GIVEN PROBLEM: Return each line of the listing that contains the string "this".

^^^^^^^^^^^^^^^^

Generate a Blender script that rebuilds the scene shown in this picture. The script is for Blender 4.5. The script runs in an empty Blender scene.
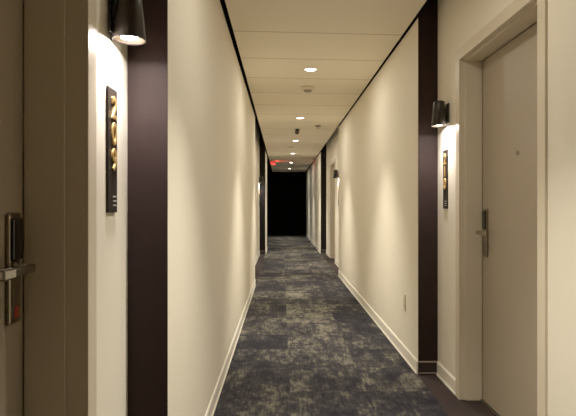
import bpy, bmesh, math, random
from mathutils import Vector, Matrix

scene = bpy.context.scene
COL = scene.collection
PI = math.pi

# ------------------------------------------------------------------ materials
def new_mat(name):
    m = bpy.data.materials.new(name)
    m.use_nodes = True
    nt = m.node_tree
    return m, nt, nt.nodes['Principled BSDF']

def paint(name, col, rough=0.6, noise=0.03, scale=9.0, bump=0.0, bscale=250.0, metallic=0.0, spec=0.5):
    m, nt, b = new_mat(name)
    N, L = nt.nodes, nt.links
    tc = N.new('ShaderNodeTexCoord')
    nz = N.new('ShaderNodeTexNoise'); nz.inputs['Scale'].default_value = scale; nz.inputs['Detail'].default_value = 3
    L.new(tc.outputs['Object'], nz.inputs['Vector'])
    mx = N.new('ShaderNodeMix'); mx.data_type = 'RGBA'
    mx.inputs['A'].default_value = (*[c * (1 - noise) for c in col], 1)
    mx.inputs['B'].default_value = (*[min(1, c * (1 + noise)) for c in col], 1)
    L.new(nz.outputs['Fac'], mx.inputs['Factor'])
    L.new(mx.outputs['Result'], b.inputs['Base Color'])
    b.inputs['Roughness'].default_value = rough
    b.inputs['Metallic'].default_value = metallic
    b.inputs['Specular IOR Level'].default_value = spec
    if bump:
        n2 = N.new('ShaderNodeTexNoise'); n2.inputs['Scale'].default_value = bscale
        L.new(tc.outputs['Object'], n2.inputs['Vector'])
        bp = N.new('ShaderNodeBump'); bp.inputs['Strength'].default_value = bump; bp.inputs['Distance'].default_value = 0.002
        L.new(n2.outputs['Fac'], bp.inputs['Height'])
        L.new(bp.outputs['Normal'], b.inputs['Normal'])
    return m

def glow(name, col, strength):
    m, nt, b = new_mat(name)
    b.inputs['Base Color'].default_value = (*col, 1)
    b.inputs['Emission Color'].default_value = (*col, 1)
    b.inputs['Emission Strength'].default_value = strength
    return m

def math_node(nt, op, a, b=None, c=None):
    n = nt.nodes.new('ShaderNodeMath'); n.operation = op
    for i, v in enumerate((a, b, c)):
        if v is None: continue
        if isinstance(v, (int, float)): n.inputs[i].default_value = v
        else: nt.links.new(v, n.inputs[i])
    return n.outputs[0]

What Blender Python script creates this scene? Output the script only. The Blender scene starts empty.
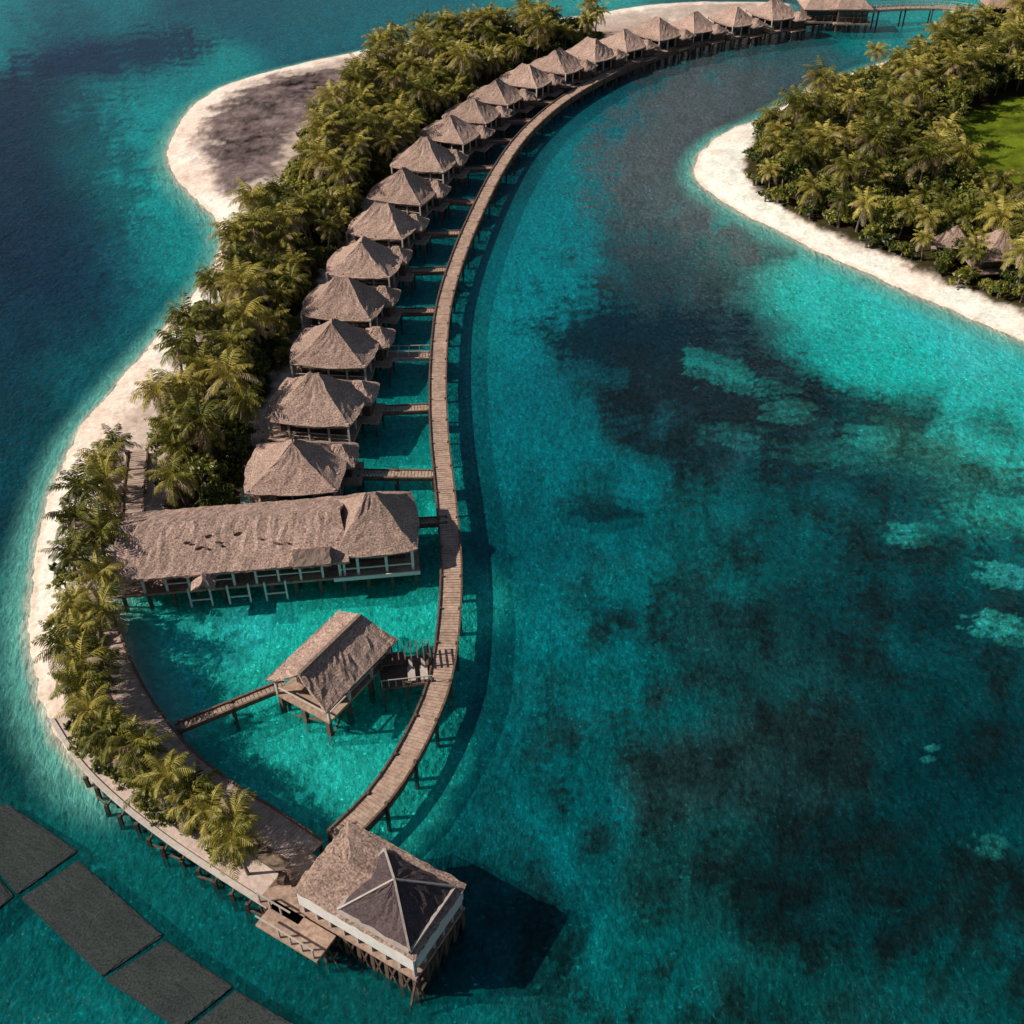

^^^^^^^^^^^^^^^^

TASK OUTPUT:
Generate a Blender script that rebuilds the scene shown in this picture. The script is for Blender 4.5. The script runs in an empty Blender scene.
What Blender Python script creates this scene? Output the script only. The Blender scene starts empty.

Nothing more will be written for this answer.